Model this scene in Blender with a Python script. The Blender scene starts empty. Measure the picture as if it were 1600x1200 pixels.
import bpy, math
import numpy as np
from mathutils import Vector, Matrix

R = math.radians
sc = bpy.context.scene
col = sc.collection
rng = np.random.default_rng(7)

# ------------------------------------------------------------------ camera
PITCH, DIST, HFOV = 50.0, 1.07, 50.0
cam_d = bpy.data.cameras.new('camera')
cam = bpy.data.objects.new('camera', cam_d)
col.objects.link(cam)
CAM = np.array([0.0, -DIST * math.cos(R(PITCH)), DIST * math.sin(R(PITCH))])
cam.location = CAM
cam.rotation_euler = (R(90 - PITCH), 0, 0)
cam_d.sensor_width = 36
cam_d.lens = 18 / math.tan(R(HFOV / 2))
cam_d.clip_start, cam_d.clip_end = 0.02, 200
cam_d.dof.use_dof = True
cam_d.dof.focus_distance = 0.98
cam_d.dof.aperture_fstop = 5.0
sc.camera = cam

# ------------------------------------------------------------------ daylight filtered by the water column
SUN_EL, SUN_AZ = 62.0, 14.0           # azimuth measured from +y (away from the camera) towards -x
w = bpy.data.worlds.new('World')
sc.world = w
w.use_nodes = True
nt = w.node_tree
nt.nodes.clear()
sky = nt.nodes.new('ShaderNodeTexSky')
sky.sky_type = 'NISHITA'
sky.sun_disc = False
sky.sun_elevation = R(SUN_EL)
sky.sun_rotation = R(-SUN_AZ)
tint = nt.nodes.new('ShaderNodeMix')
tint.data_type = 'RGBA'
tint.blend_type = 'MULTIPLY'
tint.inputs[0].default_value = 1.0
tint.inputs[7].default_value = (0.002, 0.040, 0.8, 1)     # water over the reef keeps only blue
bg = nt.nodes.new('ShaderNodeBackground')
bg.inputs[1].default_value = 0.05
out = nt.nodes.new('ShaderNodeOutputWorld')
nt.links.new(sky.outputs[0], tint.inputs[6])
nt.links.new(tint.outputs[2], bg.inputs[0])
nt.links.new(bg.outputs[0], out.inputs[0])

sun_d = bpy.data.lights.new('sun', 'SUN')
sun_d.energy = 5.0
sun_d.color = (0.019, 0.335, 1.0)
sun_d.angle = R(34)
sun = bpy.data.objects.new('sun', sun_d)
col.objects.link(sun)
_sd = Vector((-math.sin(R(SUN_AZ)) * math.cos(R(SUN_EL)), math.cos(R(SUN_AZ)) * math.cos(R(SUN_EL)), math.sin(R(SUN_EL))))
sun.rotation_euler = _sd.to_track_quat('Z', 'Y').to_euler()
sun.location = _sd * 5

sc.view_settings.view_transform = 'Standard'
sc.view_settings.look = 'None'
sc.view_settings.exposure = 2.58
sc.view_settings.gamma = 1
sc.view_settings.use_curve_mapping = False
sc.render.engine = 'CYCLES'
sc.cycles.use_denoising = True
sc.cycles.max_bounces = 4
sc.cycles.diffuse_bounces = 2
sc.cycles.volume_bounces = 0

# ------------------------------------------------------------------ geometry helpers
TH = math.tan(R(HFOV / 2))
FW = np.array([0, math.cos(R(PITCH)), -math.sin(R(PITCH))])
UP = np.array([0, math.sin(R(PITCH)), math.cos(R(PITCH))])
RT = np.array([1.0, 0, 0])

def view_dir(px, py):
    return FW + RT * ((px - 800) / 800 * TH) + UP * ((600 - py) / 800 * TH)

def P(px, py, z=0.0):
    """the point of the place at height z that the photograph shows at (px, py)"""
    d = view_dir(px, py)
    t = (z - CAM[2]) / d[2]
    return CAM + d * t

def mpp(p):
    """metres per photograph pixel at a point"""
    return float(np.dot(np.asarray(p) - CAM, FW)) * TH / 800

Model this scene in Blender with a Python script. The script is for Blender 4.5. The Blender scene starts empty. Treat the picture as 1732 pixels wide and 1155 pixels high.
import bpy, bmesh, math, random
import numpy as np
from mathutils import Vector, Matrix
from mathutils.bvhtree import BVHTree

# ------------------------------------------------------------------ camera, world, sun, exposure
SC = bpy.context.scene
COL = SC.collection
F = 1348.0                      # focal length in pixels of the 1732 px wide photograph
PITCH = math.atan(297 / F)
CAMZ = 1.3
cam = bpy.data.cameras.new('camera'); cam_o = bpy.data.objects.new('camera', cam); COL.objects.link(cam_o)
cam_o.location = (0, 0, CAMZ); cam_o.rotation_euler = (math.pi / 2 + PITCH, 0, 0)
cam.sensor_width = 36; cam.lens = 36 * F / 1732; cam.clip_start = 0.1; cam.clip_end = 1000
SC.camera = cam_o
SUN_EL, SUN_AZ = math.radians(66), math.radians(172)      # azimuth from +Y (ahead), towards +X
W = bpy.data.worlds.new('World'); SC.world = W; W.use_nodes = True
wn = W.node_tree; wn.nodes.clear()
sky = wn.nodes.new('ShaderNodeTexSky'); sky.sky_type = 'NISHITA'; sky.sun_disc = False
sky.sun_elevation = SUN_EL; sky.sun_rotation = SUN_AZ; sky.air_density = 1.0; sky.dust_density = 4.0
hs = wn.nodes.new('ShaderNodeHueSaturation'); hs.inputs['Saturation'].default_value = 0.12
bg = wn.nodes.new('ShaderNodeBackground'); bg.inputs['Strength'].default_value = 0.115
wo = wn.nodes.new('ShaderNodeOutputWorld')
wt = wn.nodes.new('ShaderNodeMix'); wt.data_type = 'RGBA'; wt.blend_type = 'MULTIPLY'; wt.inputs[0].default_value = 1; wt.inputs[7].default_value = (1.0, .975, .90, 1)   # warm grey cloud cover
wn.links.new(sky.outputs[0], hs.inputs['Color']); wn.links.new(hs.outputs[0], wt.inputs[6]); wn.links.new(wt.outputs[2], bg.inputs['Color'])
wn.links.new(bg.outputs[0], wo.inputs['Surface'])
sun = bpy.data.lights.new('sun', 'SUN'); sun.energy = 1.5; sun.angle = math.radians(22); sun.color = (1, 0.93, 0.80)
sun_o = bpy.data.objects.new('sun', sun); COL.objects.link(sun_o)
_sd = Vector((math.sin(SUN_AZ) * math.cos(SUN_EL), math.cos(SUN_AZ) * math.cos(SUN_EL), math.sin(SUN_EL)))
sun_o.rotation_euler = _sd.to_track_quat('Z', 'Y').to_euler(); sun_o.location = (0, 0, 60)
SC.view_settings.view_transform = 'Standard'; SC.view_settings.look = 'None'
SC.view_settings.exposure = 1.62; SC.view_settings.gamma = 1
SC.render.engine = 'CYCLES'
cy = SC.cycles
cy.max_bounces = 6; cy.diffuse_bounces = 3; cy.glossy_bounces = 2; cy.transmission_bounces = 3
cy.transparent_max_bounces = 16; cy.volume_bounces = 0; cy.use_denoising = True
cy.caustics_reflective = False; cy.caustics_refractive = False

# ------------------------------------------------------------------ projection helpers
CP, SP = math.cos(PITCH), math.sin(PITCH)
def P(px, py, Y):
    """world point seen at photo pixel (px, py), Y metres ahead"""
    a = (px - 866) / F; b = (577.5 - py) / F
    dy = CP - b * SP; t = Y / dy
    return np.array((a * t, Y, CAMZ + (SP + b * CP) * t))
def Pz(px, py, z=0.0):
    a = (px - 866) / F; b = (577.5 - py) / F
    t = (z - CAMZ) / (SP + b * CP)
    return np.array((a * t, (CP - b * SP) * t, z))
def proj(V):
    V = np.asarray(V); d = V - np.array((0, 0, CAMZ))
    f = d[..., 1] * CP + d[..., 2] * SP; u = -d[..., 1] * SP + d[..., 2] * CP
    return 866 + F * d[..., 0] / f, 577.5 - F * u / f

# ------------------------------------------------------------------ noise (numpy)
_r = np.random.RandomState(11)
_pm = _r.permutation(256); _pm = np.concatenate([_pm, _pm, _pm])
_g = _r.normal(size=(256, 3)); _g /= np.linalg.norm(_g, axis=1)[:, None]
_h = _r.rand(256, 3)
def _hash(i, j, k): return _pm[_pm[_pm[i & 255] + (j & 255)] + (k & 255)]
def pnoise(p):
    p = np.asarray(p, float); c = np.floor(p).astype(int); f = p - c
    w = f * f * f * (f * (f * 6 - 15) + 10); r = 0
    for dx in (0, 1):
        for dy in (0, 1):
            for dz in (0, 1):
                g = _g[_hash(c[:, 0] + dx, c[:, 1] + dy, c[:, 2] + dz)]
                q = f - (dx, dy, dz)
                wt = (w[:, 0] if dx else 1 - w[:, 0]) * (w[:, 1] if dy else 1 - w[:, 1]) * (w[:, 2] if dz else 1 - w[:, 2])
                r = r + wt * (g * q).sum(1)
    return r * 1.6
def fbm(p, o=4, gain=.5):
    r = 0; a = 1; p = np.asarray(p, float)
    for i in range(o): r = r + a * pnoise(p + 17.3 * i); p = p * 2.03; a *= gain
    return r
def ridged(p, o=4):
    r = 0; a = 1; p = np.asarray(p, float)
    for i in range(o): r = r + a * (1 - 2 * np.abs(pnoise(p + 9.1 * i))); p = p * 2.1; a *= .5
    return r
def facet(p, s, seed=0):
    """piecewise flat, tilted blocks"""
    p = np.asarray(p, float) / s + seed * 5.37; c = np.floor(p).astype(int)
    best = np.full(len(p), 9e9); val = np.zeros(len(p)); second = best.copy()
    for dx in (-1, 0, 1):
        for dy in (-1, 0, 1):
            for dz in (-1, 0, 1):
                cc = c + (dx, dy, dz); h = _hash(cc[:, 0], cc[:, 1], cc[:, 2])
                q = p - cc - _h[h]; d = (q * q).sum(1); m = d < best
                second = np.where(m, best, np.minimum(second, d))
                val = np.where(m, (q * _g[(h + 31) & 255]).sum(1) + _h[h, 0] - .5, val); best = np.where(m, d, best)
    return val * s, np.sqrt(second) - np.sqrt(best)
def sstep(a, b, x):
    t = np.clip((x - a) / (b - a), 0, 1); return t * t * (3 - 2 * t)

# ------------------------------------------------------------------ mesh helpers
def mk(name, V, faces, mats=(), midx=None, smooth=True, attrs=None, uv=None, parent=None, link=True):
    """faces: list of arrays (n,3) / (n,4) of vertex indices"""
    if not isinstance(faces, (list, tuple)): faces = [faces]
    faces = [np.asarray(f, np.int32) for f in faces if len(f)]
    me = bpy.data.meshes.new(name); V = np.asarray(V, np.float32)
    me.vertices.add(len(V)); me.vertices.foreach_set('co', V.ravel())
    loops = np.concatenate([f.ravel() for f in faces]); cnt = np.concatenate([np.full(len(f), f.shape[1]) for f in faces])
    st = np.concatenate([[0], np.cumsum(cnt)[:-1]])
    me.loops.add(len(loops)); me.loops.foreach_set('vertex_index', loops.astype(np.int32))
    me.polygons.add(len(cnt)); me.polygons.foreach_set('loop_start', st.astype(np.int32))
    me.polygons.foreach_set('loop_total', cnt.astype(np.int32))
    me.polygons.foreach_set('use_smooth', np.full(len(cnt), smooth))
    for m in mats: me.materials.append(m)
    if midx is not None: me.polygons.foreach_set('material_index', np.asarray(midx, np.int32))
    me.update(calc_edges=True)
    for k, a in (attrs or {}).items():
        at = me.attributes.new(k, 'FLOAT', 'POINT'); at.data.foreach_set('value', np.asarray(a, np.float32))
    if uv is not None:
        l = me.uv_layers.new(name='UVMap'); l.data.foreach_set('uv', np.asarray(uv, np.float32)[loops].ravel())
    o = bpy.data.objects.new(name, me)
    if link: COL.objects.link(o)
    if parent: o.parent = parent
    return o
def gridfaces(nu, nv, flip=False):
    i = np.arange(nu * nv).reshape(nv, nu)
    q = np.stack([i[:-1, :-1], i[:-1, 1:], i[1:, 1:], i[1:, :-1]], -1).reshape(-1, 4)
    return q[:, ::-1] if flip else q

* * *

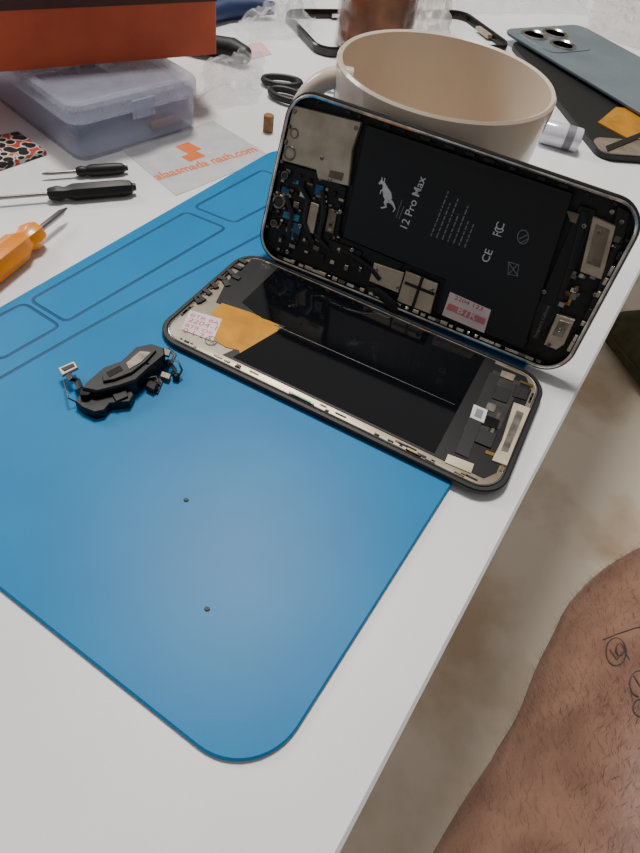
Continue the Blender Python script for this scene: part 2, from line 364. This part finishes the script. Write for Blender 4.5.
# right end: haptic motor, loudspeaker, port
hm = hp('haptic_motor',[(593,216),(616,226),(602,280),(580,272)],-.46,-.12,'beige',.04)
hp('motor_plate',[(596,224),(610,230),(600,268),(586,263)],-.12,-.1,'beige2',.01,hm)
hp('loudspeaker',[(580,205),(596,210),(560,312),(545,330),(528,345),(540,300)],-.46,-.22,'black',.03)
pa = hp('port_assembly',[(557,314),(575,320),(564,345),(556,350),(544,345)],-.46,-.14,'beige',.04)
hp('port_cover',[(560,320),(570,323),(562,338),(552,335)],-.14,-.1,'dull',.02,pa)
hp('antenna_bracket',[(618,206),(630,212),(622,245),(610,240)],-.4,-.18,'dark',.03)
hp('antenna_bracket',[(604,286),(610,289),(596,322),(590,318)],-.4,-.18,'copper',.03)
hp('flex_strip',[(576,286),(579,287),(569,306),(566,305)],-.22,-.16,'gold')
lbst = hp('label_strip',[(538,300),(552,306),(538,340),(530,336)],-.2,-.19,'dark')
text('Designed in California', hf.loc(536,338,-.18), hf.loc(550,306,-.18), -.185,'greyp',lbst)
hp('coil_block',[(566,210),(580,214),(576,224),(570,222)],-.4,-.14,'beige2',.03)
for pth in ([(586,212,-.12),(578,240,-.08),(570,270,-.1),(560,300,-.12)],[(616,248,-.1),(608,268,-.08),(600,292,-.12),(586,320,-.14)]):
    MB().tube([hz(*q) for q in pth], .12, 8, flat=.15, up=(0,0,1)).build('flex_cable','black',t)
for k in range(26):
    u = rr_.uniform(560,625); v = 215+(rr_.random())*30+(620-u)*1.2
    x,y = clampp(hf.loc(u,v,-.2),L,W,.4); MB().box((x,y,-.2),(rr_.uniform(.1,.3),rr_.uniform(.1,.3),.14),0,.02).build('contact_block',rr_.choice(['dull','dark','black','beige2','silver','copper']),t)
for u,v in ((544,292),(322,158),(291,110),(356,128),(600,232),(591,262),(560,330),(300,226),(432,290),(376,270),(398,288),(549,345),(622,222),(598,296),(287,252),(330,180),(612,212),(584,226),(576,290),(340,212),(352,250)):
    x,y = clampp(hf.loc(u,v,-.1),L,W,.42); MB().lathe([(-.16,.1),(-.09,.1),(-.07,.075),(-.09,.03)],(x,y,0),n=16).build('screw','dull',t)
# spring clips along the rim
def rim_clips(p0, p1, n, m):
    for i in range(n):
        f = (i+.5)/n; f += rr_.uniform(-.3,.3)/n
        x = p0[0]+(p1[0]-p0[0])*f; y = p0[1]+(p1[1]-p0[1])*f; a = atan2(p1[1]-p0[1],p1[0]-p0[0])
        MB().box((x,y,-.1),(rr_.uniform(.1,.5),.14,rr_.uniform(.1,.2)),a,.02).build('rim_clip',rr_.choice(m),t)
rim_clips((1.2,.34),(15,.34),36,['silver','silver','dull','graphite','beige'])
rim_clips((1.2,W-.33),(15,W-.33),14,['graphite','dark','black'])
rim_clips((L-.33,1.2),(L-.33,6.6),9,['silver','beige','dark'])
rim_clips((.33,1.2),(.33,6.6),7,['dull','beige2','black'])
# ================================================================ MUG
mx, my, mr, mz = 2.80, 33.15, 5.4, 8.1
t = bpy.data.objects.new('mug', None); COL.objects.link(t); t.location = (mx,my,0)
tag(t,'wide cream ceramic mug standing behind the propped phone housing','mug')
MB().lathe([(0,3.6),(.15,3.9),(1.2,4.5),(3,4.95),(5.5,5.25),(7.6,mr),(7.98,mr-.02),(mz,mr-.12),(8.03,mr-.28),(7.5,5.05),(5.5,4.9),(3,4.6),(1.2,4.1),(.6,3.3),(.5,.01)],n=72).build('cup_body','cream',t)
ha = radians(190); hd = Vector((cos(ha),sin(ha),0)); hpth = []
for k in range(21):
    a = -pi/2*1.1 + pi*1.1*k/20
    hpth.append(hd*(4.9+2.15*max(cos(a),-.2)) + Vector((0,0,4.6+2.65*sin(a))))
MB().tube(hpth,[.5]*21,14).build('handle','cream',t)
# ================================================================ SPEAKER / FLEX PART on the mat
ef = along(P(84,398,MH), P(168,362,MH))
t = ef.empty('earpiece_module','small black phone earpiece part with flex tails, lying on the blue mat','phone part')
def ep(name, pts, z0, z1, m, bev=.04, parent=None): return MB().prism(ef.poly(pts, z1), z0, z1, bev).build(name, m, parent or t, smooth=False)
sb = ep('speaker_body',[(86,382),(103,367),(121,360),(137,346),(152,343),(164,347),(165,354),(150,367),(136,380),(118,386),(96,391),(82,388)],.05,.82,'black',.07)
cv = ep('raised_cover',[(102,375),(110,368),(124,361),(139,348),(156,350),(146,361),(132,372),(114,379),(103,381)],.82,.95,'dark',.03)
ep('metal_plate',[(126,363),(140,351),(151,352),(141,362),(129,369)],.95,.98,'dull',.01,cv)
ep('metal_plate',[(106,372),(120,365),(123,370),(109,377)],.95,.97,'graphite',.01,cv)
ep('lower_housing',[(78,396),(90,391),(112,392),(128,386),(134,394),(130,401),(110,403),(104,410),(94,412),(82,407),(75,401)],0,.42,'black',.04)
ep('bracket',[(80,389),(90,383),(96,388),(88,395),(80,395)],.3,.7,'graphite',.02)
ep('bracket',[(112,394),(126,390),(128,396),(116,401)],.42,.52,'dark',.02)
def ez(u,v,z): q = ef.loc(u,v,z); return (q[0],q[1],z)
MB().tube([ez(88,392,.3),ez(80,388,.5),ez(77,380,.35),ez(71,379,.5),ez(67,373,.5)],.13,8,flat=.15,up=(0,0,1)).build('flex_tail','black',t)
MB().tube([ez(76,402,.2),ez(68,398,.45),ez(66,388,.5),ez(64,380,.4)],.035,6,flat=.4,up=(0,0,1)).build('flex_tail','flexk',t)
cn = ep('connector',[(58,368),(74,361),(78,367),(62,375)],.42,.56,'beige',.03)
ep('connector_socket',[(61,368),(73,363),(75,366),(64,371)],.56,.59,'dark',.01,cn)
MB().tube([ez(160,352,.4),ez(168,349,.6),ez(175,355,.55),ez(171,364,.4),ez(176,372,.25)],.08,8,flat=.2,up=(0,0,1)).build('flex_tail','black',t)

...

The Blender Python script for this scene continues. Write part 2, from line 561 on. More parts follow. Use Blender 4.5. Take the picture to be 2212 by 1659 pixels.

> [Aim]: Check each line of the records for the word "empty" and extract those that contain it.

> [The solution]:
Model this scene in Blender with a Python script. The Blender scene starts empty. Measure the picture as if it were 1600x1200 pixels.
Model this scene in Blender with a Python script. The script is for Blender 4.5. The Blender scene starts empty. Treat the picture as 1732 pixels wide and 1155 pixels high.
t = ef.empty('earpiece_module','small black phone earpiece part with flex tails, lying on the blue mat','phone part')